What are the chances that one vote, our vote, is going to turn over the violent tides and pull your choice of candidate through? Logically, it just doesn’t make sense.

However, this is not a mentality that anyone should have.

We live in a democracy that is ran by the people through the act of voting. It is a privilege that many others, such as myself, wish to have and should not be taken for granted.

I immigrated to this country when I was young from Mexico and am not qualified to vote until I am granted citizenship because of it.

I wish to be able to vote in this country, which I consider more of a home than the country I barely remember.
Despite knowing this country and studying the political systems and government that I live under, I am not permitted to vote and participate in one of the many rights that my peers get and seem to not care about.

The younger generation, the future of our society and the new leaders of the United States, have all but lost confidence in the power that their vote has.

They take the right that no other country would have given them and toss it away for the sole reason that ‘it won’t make a difference’.

I have heard my friends speak of not voting, some going as far as to not even register, because they see it as an inconvenience instead of their chance of taking control of their futures.

These friends are the same people who complain about what is happening in today’s world, yet somehow refuse to use their power as the people to attempt to make a change for the better.

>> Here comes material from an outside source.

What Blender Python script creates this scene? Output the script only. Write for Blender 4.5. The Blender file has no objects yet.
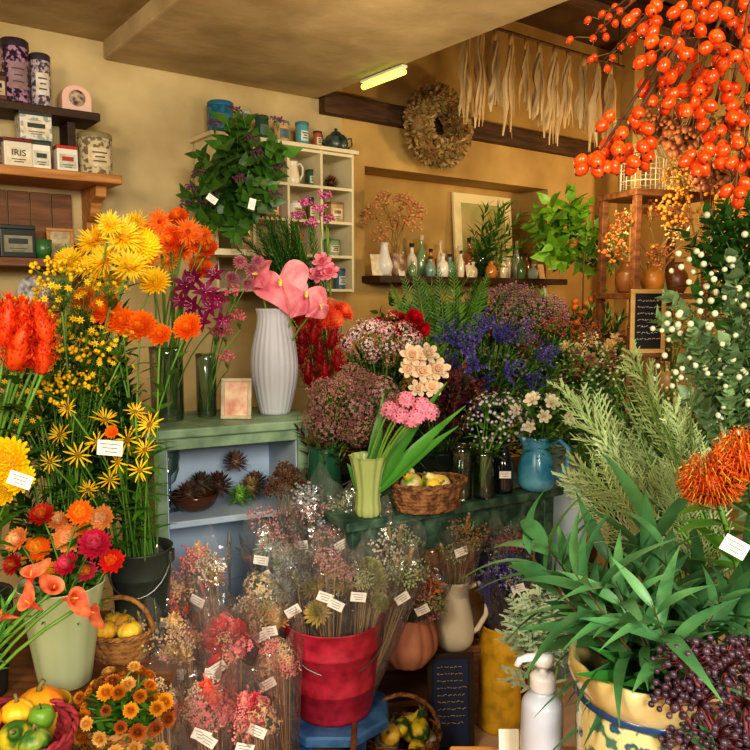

An American who does not vote has no right to complain about the people in positions of power when they themselves did nothing to stop it.

My vote, despite not having one yet, matters because it shows that I am just as American as those who had the privilege of being born in the United States.

It shows that despite my status as an immigrant, I am not an outsider in the country I was raised in.

My future vote symbolizes my conformity and acceptance to the greatest country in the world and my desire to become a functioning and active member of society.

My vote matters because, regardless of my place of birth, I am and will always be an American.